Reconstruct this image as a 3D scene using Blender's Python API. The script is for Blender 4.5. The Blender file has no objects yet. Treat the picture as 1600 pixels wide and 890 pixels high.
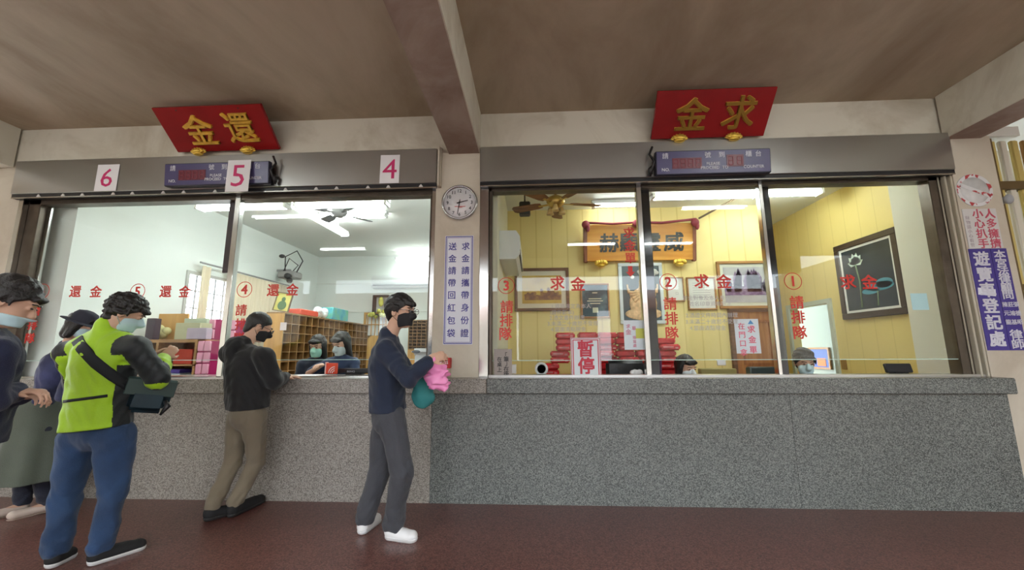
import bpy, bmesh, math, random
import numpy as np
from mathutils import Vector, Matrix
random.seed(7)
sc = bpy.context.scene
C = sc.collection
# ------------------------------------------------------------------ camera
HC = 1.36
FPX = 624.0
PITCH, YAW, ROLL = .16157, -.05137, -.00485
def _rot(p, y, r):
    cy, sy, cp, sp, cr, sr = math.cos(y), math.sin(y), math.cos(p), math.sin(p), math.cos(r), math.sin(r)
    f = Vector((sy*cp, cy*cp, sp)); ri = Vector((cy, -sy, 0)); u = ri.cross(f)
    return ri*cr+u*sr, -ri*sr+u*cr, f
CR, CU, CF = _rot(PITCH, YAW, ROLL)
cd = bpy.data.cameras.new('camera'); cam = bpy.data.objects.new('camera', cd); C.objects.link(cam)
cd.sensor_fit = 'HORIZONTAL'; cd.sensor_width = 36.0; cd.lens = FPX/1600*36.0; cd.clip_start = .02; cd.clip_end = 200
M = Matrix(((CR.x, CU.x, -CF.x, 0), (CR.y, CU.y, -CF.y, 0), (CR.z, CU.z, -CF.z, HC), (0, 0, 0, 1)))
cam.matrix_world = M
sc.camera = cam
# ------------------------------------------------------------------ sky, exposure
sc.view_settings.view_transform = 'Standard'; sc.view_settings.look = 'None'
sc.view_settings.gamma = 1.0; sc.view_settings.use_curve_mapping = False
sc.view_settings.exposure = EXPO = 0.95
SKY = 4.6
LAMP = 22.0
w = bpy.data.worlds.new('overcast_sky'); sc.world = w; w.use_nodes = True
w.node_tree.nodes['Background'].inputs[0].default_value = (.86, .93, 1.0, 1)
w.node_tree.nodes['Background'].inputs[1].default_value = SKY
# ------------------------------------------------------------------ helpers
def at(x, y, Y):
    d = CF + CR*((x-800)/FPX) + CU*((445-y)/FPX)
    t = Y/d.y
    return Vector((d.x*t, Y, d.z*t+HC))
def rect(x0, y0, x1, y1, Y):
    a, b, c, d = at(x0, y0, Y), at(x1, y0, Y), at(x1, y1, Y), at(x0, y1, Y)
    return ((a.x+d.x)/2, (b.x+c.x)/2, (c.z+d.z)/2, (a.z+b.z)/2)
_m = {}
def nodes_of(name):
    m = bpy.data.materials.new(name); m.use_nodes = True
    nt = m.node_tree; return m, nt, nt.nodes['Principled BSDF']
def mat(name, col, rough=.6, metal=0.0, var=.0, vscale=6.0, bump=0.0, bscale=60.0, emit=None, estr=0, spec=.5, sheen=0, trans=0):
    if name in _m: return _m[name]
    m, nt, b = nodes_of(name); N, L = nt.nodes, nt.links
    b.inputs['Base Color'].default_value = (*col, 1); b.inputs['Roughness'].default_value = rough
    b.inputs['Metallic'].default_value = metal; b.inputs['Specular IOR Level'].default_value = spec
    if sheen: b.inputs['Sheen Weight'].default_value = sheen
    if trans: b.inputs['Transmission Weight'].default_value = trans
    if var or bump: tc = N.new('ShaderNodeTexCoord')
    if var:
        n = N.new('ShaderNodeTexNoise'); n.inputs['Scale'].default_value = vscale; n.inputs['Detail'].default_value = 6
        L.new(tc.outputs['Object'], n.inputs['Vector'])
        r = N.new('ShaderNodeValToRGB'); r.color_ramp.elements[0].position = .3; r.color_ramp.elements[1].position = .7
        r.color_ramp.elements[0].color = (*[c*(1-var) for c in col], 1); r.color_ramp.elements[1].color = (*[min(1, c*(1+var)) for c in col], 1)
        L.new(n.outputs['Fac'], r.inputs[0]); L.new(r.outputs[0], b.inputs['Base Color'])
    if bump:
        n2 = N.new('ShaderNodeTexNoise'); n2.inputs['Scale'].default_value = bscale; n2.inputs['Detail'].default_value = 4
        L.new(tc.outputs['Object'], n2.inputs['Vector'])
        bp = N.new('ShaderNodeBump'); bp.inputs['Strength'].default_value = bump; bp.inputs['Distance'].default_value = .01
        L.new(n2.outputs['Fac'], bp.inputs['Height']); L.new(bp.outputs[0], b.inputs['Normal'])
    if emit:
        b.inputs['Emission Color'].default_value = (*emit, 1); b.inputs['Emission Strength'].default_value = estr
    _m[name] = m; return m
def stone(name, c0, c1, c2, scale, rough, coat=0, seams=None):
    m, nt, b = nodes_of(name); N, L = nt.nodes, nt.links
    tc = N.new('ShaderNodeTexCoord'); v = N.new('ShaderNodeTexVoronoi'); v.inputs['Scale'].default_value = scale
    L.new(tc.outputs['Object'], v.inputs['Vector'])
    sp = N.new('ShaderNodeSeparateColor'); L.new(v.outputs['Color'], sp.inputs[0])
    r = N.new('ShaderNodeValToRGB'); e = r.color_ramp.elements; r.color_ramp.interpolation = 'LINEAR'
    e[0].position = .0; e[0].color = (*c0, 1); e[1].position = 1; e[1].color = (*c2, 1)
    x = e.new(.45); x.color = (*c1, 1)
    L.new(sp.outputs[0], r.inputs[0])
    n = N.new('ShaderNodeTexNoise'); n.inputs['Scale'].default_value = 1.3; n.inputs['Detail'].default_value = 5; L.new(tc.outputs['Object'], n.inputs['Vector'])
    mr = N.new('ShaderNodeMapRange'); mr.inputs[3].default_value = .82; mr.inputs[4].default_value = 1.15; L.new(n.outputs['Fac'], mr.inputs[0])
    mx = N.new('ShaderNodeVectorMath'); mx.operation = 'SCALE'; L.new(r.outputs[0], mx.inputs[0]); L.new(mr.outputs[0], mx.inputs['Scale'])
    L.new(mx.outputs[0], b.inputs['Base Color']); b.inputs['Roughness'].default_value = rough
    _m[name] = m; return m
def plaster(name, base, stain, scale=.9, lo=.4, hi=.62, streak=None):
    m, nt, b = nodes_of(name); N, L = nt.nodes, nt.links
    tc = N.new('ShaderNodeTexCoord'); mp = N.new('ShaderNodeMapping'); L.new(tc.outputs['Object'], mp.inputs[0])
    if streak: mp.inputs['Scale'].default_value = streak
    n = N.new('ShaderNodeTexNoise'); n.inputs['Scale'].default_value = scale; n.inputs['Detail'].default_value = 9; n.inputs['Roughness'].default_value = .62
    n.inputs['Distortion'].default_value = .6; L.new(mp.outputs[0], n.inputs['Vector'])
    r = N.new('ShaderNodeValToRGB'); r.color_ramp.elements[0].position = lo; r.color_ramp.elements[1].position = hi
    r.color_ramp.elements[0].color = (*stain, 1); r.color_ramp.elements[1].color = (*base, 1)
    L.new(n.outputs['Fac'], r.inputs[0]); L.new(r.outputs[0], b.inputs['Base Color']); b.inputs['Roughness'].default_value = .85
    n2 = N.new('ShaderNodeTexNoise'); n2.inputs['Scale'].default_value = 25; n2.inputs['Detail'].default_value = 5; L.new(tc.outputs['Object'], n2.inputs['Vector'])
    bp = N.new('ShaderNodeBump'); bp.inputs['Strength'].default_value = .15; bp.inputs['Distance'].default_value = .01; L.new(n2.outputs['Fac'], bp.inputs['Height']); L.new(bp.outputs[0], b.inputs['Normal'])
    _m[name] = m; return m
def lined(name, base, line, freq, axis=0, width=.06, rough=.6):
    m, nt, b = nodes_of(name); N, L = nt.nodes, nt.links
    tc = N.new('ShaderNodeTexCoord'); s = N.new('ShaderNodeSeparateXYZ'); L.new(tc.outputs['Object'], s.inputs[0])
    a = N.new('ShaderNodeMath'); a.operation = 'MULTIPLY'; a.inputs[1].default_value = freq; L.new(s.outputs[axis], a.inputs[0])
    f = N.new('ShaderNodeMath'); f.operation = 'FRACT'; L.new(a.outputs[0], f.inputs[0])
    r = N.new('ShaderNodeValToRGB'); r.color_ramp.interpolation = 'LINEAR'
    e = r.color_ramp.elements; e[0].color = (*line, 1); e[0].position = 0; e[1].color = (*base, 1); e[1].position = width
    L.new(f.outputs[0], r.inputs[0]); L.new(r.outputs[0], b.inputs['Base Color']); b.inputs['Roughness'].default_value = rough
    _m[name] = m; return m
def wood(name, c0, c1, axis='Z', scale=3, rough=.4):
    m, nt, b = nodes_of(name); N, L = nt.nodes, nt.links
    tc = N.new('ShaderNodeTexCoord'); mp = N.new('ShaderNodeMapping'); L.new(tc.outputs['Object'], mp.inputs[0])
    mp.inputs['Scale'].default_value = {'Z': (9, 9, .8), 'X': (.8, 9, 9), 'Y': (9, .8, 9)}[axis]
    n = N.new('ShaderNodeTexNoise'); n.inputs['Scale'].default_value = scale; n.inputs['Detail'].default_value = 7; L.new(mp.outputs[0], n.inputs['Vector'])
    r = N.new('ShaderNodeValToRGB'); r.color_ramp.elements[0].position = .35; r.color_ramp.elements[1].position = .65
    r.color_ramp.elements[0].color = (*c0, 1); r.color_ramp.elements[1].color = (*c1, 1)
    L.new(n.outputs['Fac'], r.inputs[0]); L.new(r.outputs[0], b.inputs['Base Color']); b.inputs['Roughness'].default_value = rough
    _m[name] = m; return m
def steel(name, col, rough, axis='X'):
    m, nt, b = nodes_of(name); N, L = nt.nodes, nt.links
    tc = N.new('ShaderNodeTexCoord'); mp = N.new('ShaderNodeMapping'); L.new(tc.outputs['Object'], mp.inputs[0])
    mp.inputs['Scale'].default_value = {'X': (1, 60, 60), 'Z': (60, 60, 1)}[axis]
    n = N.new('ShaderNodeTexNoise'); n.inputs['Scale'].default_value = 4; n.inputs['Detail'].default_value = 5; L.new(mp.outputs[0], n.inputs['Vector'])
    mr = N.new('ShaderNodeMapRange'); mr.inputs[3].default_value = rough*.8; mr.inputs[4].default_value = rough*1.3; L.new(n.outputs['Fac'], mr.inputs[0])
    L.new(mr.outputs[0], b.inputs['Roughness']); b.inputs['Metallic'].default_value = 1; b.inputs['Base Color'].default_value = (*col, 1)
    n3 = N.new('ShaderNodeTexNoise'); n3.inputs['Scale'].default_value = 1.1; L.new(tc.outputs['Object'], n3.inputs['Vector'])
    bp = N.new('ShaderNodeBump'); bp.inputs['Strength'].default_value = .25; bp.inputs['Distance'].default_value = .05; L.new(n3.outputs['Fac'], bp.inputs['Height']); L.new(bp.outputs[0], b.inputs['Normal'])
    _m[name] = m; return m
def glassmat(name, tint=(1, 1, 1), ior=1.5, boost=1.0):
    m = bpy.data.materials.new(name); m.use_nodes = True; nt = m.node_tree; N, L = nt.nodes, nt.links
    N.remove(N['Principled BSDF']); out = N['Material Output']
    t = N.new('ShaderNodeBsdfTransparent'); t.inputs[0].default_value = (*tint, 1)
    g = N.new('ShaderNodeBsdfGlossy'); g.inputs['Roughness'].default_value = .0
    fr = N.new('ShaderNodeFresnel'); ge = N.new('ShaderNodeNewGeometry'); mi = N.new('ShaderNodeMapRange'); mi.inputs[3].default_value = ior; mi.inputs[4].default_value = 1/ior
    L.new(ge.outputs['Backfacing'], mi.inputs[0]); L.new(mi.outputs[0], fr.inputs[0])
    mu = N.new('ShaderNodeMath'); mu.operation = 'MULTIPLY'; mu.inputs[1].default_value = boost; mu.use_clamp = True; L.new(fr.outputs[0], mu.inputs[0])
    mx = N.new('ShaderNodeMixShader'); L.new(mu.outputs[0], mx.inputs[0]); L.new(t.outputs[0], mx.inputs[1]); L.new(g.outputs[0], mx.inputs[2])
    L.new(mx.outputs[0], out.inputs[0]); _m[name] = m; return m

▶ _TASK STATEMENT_
Using the material above, gather every line that includes "objects".

▶ _WORKED ANSWER_
Reconstruct this image as a 3D scene using Blender's Python API. The script is for Blender 4.5. The Blender file has no objects yet. Treat the picture as 1600 pixels wide and 890 pixels high.
cd = bpy.data.cameras.new('camera'); cam = bpy.data.objects.new('camera', cd); C.objects.link(cam)